Look for the string "parts" in the lines and copy each line that has it.

# AVAILABLE DATA
..............................

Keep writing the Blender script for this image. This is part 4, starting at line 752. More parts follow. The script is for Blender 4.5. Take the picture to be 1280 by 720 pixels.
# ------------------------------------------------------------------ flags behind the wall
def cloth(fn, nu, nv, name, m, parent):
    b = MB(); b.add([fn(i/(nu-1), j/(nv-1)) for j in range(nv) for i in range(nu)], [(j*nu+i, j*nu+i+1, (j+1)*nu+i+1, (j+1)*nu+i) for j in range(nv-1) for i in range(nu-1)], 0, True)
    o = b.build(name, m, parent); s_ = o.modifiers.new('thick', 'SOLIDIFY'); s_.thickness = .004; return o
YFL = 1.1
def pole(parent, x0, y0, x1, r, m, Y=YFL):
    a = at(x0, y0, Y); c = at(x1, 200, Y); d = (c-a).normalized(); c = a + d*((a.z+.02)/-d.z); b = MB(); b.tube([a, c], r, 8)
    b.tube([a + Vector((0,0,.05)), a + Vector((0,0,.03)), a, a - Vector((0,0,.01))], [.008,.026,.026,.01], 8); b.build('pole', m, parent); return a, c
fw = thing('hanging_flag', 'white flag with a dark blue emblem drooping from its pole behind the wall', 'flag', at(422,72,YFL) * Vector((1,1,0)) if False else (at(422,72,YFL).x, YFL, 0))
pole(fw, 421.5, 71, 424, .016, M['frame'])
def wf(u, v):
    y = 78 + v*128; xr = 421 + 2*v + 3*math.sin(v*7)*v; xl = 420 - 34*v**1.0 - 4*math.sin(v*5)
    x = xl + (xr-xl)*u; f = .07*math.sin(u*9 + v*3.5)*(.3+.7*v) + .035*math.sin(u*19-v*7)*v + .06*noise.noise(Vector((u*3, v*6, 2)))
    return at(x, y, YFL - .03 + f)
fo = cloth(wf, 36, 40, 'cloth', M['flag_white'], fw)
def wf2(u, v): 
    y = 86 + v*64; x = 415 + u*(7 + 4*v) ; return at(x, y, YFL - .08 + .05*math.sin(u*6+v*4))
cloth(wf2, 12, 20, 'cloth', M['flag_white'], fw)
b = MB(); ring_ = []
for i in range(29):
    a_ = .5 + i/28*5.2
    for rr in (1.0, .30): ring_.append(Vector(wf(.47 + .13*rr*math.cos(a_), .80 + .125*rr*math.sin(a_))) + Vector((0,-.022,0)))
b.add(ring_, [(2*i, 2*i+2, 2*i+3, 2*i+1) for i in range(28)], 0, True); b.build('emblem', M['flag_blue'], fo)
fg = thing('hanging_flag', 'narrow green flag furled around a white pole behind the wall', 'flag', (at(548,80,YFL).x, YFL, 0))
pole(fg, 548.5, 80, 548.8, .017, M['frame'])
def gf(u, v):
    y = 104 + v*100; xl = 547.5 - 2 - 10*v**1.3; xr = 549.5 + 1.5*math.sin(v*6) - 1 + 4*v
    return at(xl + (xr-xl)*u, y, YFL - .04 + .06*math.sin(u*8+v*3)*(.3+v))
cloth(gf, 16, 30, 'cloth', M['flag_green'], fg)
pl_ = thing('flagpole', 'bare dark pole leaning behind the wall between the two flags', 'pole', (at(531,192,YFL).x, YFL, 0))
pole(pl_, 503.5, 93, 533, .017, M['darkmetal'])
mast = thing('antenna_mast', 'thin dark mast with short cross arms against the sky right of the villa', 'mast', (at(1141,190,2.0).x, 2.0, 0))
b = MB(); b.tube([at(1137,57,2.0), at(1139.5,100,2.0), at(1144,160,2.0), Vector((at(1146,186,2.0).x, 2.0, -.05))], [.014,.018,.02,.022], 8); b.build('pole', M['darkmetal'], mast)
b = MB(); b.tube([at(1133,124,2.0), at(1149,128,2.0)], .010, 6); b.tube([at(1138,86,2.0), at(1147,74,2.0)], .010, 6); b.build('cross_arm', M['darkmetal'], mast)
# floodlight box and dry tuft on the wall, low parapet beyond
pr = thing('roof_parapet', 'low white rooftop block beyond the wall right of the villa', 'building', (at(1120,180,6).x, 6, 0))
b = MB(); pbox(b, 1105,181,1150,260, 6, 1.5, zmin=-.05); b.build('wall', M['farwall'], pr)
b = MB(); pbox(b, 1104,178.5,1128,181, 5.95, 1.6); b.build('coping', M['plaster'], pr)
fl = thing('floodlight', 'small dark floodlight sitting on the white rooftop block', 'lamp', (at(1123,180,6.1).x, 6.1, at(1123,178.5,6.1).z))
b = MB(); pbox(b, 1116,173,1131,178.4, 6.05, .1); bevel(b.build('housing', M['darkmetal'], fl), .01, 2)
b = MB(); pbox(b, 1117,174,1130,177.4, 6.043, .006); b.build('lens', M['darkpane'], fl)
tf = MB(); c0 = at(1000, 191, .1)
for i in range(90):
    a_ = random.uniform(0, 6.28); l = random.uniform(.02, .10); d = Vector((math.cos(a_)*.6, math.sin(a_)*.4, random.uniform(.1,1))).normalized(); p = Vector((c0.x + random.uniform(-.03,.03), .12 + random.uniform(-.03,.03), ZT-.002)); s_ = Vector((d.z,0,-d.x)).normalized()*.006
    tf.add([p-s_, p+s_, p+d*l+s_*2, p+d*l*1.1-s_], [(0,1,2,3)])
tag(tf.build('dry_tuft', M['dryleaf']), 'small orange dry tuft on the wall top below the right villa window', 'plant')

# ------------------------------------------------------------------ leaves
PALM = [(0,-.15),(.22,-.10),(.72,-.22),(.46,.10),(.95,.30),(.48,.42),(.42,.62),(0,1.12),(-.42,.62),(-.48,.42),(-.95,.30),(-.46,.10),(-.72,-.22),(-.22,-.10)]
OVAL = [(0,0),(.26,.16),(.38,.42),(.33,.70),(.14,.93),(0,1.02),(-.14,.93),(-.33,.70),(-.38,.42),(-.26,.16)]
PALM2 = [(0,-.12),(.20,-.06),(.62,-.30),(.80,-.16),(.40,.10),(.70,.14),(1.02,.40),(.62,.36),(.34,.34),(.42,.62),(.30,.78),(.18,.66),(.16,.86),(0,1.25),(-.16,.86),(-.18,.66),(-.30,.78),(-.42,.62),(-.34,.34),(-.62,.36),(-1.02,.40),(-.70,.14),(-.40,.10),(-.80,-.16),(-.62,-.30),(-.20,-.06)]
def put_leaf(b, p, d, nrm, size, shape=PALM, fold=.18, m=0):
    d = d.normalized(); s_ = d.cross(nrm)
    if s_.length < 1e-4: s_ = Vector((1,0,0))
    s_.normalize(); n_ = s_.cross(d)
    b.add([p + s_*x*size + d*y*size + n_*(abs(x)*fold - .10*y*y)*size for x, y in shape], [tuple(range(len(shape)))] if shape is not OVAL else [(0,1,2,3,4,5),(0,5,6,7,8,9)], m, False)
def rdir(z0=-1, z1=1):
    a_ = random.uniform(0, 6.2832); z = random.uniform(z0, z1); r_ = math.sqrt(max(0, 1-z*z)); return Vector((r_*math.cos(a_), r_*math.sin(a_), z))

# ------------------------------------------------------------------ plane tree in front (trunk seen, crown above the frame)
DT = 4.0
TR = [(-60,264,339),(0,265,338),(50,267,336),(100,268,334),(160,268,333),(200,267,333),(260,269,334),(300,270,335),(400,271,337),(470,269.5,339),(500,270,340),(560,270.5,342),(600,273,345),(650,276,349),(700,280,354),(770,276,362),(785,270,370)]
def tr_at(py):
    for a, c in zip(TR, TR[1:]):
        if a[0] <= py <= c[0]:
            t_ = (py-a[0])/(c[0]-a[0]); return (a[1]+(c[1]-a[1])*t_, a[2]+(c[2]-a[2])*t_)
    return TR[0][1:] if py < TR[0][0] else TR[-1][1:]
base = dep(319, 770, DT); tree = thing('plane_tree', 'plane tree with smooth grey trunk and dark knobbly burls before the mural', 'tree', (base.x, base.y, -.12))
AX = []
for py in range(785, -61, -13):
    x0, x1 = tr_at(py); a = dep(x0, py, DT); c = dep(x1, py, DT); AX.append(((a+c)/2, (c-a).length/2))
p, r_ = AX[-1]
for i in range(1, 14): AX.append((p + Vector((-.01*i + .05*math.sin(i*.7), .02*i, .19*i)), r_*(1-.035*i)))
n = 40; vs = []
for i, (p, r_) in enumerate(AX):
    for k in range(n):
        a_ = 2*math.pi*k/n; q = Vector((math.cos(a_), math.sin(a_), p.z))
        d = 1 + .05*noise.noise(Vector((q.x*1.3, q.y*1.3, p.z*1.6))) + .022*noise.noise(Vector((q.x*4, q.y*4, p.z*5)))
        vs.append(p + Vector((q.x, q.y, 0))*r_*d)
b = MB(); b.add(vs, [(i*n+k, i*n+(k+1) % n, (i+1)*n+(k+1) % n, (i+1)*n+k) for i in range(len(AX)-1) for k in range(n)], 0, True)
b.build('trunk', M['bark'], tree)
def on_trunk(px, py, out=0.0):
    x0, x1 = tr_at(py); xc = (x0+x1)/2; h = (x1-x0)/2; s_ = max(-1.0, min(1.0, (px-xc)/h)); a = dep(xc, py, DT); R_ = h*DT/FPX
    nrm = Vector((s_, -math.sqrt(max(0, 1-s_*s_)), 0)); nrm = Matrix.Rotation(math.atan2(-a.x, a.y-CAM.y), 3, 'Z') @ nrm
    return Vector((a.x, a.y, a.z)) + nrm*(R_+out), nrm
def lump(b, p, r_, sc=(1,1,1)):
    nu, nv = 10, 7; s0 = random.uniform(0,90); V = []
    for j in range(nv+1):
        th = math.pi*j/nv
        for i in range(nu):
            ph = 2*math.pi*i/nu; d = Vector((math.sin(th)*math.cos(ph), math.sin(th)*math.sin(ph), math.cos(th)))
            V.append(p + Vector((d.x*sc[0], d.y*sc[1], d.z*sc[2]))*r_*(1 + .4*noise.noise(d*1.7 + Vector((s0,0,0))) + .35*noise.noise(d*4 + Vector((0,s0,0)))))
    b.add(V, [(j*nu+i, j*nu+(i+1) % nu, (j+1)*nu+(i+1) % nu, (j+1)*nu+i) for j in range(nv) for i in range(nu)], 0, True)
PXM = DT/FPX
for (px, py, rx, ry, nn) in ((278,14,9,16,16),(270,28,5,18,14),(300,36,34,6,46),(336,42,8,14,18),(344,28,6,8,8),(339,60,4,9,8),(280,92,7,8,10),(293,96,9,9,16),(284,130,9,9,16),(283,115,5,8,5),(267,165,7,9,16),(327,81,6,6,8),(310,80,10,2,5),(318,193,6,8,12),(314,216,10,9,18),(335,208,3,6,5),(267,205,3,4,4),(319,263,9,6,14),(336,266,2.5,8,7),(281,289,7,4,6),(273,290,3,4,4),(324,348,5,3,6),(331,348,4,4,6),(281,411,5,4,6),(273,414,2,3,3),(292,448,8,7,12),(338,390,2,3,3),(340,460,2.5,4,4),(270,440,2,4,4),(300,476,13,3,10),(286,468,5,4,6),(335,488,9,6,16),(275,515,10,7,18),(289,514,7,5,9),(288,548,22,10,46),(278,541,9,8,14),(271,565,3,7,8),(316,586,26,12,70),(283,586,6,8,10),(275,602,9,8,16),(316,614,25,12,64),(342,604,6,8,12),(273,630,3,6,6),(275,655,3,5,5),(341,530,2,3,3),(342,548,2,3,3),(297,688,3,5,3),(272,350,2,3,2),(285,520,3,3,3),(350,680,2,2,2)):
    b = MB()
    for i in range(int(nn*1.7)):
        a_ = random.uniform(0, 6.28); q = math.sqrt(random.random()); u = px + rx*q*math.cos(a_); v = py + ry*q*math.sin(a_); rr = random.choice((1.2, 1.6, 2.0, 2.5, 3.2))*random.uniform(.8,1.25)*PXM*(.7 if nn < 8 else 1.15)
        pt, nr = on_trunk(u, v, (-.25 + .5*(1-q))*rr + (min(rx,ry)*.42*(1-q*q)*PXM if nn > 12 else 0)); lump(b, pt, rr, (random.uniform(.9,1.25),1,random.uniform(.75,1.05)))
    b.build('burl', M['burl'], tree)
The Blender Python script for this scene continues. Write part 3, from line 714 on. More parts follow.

..............................

# ANSWER FOR THE TASK
Keep writing the Blender script for this image. This is part 4, starting at line 752. More parts follow. The script is for Blender 4.5. Take the picture to be 1280 by 720 pixels.
The Blender Python script for this scene continues. Write part 3, from line 714 on. More parts follow.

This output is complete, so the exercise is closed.